Winter Park, Florida 29/09/2016 - Copper caught a minor lift after oil prices rallied following the announcement of crude production cuts; however, the gains were capped by concerns over rising LME warehouse inventories.

Copper for December delivery on the Comex division of the New York Mercantile Exchange ended up 0.25 cents at $2.19 per pound in modest volumes. Trade was in a narrow range of $2.18 to $2.1075.

“Base metal prices have been solid if not volatile ahead of the Chinese holiday next week,” Sucden Financial noted. “The driving forces today have been the OPEC oil production cut announcement and the firmer dollar on the back of the better than expected second quarter growth figures and jobless claims.”

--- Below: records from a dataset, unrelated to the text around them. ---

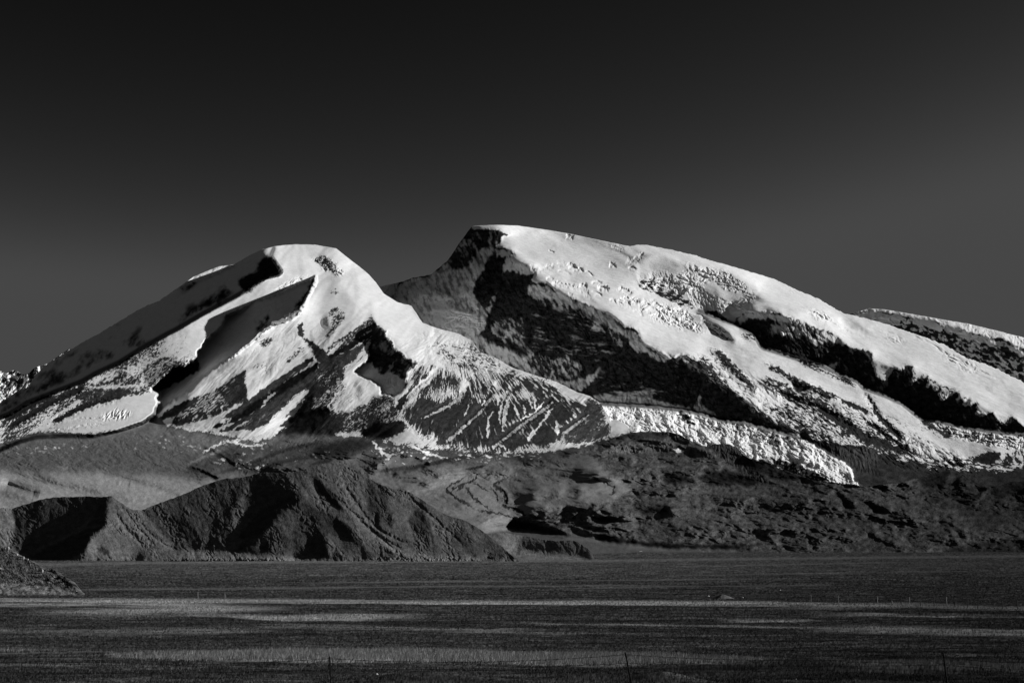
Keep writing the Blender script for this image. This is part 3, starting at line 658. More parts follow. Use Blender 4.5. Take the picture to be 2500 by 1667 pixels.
# snow apron below the strip
sn2 = Z(6,(1410,505),(1425,525),(1390,560),(1430,580),(1390,640),(1385,690),(1270,770),(1050,840),(840,885),(560,880),(330,890),(180,930),(0,1010),(0,990),(200,890),(400,830),(560,760),(690,680),(860,610),(1120,548))
a.geo(sn2, zx=-0.15, zy=0.4, feather=4, snow=1.0, rough=2, tf=2)
a.tex(Z(6,(0,1010),(0,980),(300,850),(480,800),(640,830),(400,870),(180,930)), snow=0.6, feather=4)
a.rough(Z(6,(880,720),(1050,650),(1170,680),(1120,740),(950,745)), 0.9, 8, 3, -60, 3, 0.6, True, feather=4)
a.line(Z(6,(560,760),(740,740),(950,745),(1200,720)), 4, 0.4)
a.line(Z(6,(400,870),(600,830),(780,800),(1000,780)), 4, 0.4)
# ---- central face: ribs and gullies running down to the left
a.geo([(700,760),(800,720),(900,740),(915,790),(860,840),(800,870),(730,900),(640,960),(560,1010),(460,1000),(560,900),(660,810)], zx=-0.3, zy=0.52, feather=14)
a.geo([(780,700),(900,740),(905,760),(840,830),(800,860),(780,800)], zx=-0.05, zy=0.55, feather=14)
a.geo(Z(2,(1210,590),(1260,640),(1280,840),(1100,900),(1000,940),(850,1000),(1090,740),(1150,650)), zx=-0.45, zy=0.45, feather=6)
a.geo(Z(2,(990,450),(1260,540),(1400,590),(1640,700),(1720,830),(2040,930),(1800,1000),(1500,1000),(1280,840),(1260,640),(1180,560)), zx=-0.42, zy=0.42, feather=6)

def rock(pts, sn, t_=0.042, zx=None, zy=None, f_=2, rg=2, **kw):
    a.geo(pts, zx=zx, zy=zy, feather=f_+1, rough=rg)
    a.tex(pts, snow=sn, tone=t_, feather=f_, rough=rg, **kw)
Q = lambda *p: Z(15, *p)
# bare and dusted rock faces
rock(Q((390,565),(330,600),(250,652),(150,692),(60,738),(25,775),(110,795),(200,780),(290,745),(345,712),(402,694),(392,640)), 0.16, 0.042, 0.0, 0.6)
a.tex(Q((390,565),(150,692),(25,775),(200,790),(560,860),(700,740),(690,540),(660,515),(500,615)), spk='vein', feather=6)
a.tex(Q((250,660),(300,650),(250,720),(150,770),(100,785),(170,720)), snow=0.42, feather=8)
a.tex(Q((392,570),(398,690),(345,700),(300,690),(330,620)), snow=0.05, feather=6, tone=0.05)
rock(Q((662,515),(620,535),(560,580),(500,615),(400,692),(330,735),(280,770),(360,760),(480,668),(570,604),(650,548)), 0.07, 0.05, -0.1, 0.6)
rock(Q((690,560),(620,600),(540,660),(440,730),(350,782),(280,820),(420,815),(520,775),(600,745),(640,655),(690,640)), 0.05, 0.052, -0.15, 0.6)
rock(Q((618,432),(660,450),(722,500),(798,580),(780,640),(745,700),(700,735),(640,760),(560,800),(520,800),(600,740),(650,650),(688,560),(690,540),(668,515),(645,470)), 0.09, 0.045, 0.05, 0.6)
a.tex(Q((690,585),(680,640),(640,720),(700,730),(745,690),(752,640),(722,580)), snow=0.26, feather=5)
rock(Q((905,345),(870,368),(840,398),(790,430),(735,462),(715,505),(760,488),(840,445),(928,392)), 0.2, 0.045, -0.25, 0.6)
rock(Q((733,522),(830,480),(905,430),(905,475),(862,525),(805,560),(785,575),(760,545)), 0.05, 0.055, -0.25, 0.6)
a.tex(Q((725,330),(760,310),(800,340),(770,392),(735,430),(712,440),(740,380)), snow=0.42, feather=5)
a.tex(Q((600,385),(614,376),(627,384),(622,420),(628,432),(600,428)), snow=0.08, feather=2)
a.tex(Q((440,458),(470,440),(500,432),(492,465),(462,472)), snow=0.4, feather=4)
a.tex(Q((545,545),(580,505),(620,470),(640,480),(590,520),(560,560)), snow=0.4, feather=5)
a.tex(Q((740,240),(770,232),(768,262),(742,262)), snow=0.5, feather=4)
a.tex(Q((400,560),(440,545),(480,530),(520,545),(480,590),(440,640),(420,600)), snow=0.62, feather=7)
rock(Q((740,735),(800,740),(900,700),(990,675),(1005,740),(920,790),(860,812),(760,832),(690,810)), 0.13, 0.05, -0.05, 0.55, 4, 4)
rock(Q((510,832),(590,775),(700,735),(742,735),(705,780),(640,832),(560,862)), 0.02, 0.03, 0.5, 0.6, 3)
# lit snow tongues and fans between them
for q in (Q((390,600),(400,572),(440,565),(470,575),(455,625),(420,670),(402,697),(396,640)), Q((660,470),(665,512),(620,532),(560,576),(500,612),(410,690),(470,620),(520,570),(590,520)),
          Q((642,645),(600,668),(540,725),(470,800),(455,830),(520,785),(600,712),(638,668)), Q((780,572),(830,528),(898,446),(884,500),(825,552)), Q((150,662),(180,645),(260,605),(330,560),(330,600),(245,655),(150,692)),
          Q((30,760),(65,752),(95,775),(70,797)), Q((725,505),(760,470),(790,450),(770,475),(735,512)), Q((905,350),(890,362),(830,400),(750,452),(715,452),(790,400),(860,345)),
          Q((785,575),(832,592),(930,632),(943,660),(882,690),(800,732),(775,726),(842,680),(836,640),(800,612)), Q((830,420),(842,398),(838,412))):
    a.geo(q, zx=-0.35, feather=2.5, rough=2, snow=1.0)
a.geo(Q((800,612),(836,640),(842,680),(800,712),(870,660),(850,620)), zx=0.1, feather=3)
a.tex(Q((770,602),(800,625),(790,680),(735,722),(722,715),(750,660)), snow=0.5, feather=4)
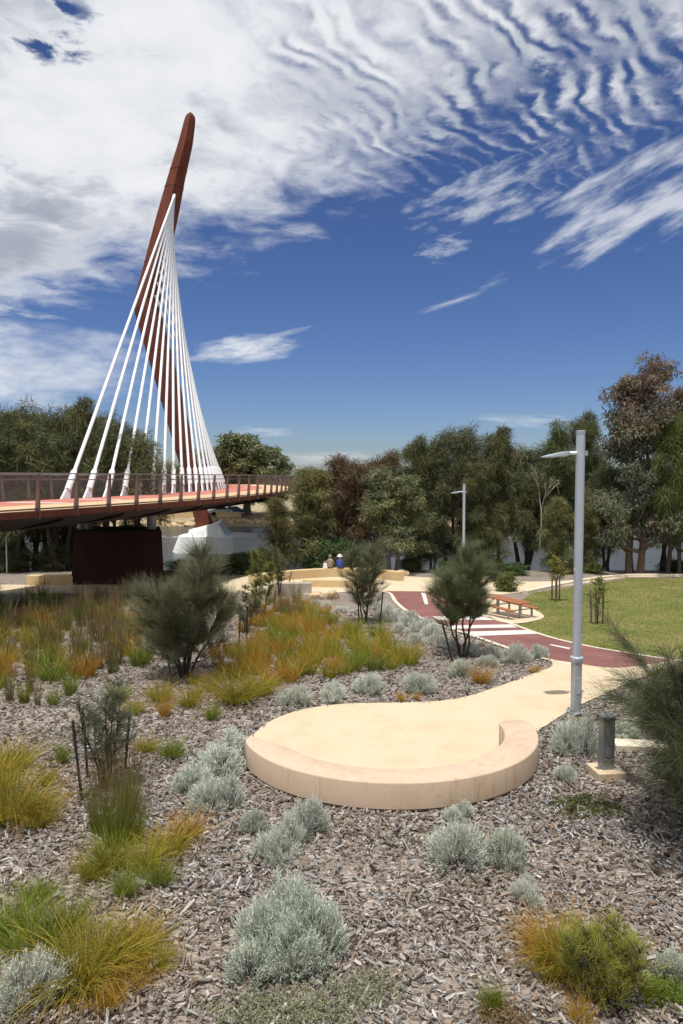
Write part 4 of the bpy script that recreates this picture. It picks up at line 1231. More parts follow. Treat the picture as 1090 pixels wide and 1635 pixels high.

The Organisation of the Petroleum Exporting Countries announced that it will reduce output to a range of 32.5-33.0 million barrels per day, a 700,000 decrease from the current output at 33.24 million bpd. The deal could be formalised in November.

As for US data, initial jobless claims inched up 3,000 to 254,000 but this was better than the 260,000 expected and the 82nd consecutive week below 300,000. US final GDP was better-than-expected at 1.4 percent while final GDP price index came in in line with the forecast at 2.3 percent. But pending home sales disappointed at -2.4 percent.

In the wider-markets, the dollar was slightly stronger at 1.1215 against the euro, while the Dow Jones industrial average and S&P 500 were down 0.71 percent and 0.55 percent respectively.

As for other commodities, light sweet crude (WTI) oil futures were up 61 cents, or 1.3 percent, at $47.66 per barrel, while the most-actively traded Comex gold contract was at $1,325.30 per ounce, up $1.60.

As for copper specific data, BHP was forced to suspend operations at its Olympic Dam copper-gold mine in Australia due to a power outage. It is not yet certain when production can restart.

But a climb in London Metal Exchange copper stocks took the steam out of any perspective rally. Inventories increased a net 10,100 tonnes to 379,175 tonnes - a move centred on New Orleans, where inventories climbed 7,075 tonnes to 46,675 tonnes. Still, Asia stocks also rose - up 2,775 tonnes and 2,025 tonnes respectively in listed warehouses in Busan and Port Klang.

"The third quarter was particularly weak [in the US] - there just aren’t many buyers on the consumer side at the moment. I wouldn't be surprised to see move deliveries [into exchange warehouses]," a US trader recently told FastMarkets.

Three-month copper on the LME ended at $4,842 per tonne, up $24 on Wednesday's close, having earlier peaked at $4,860.